### Material provided
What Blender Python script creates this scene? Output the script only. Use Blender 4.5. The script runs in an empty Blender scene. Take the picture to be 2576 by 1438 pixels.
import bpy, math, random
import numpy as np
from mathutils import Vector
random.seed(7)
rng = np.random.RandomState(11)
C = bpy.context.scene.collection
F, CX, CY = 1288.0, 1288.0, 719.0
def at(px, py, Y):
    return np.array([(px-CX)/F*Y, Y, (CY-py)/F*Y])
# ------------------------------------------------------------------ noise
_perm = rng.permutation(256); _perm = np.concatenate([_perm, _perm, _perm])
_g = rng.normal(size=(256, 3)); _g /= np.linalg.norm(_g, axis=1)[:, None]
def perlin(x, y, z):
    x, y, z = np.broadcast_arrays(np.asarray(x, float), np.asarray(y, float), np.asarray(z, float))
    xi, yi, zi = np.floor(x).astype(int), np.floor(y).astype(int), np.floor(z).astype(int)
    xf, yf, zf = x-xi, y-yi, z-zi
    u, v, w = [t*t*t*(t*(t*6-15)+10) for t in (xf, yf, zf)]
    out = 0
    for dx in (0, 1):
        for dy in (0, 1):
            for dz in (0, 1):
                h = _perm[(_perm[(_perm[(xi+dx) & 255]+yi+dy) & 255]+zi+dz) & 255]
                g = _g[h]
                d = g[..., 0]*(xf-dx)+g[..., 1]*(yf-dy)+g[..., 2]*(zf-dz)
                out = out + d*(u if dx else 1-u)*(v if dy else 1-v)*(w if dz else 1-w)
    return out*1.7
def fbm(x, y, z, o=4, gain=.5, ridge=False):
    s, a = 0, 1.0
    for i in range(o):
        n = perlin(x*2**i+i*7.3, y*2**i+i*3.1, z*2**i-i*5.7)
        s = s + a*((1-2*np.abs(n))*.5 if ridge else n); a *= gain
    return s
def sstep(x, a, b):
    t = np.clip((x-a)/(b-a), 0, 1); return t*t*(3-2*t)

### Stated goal
Write every line of the material above again, exactly.

### Expected answer
What Blender Python script creates this scene? Output the script only. Use Blender 4.5. The script runs in an empty Blender scene. Take the picture to be 2576 by 1438 pixels.
import bpy, math, random
import numpy as np
from mathutils import Vector
random.seed(7)
rng = np.random.RandomState(11)
C = bpy.context.scene.collection
F, CX, CY = 1288.0, 1288.0, 719.0
def at(px, py, Y):
    return np.array([(px-CX)/F*Y, Y, (CY-py)/F*Y])
# ------------------------------------------------------------------ noise
_perm = rng.permutation(256); _perm = np.concatenate([_perm, _perm, _perm])
_g = rng.normal(size=(256, 3)); _g /= np.linalg.norm(_g, axis=1)[:, None]
def perlin(x, y, z):
    x, y, z = np.broadcast_arrays(np.asarray(x, float), np.asarray(y, float), np.asarray(z, float))
    xi, yi, zi = np.floor(x).astype(int), np.floor(y).astype(int), np.floor(z).astype(int)
    xf, yf, zf = x-xi, y-yi, z-zi
    u, v, w = [t*t*t*(t*(t*6-15)+10) for t in (xf, yf, zf)]
    out = 0
    for dx in (0, 1):
        for dy in (0, 1):
            for dz in (0, 1):
                h = _perm[(_perm[(_perm[(xi+dx) & 255]+yi+dy) & 255]+zi+dz) & 255]
                g = _g[h]
                d = g[..., 0]*(xf-dx)+g[..., 1]*(yf-dy)+g[..., 2]*(zf-dz)
                out = out + d*(u if dx else 1-u)*(v if dy else 1-v)*(w if dz else 1-w)
    return out*1.7
def fbm(x, y, z, o=4, gain=.5, ridge=False):
    s, a = 0, 1.0
    for i in range(o):
        n = perlin(x*2**i+i*7.3, y*2**i+i*3.1, z*2**i-i*5.7)
        s = s + a*((1-2*np.abs(n))*.5 if ridge else n); a *= gain
    return s
def sstep(x, a, b):
    t = np.clip((x-a)/(b-a), 0, 1); return t*t*(3-2*t)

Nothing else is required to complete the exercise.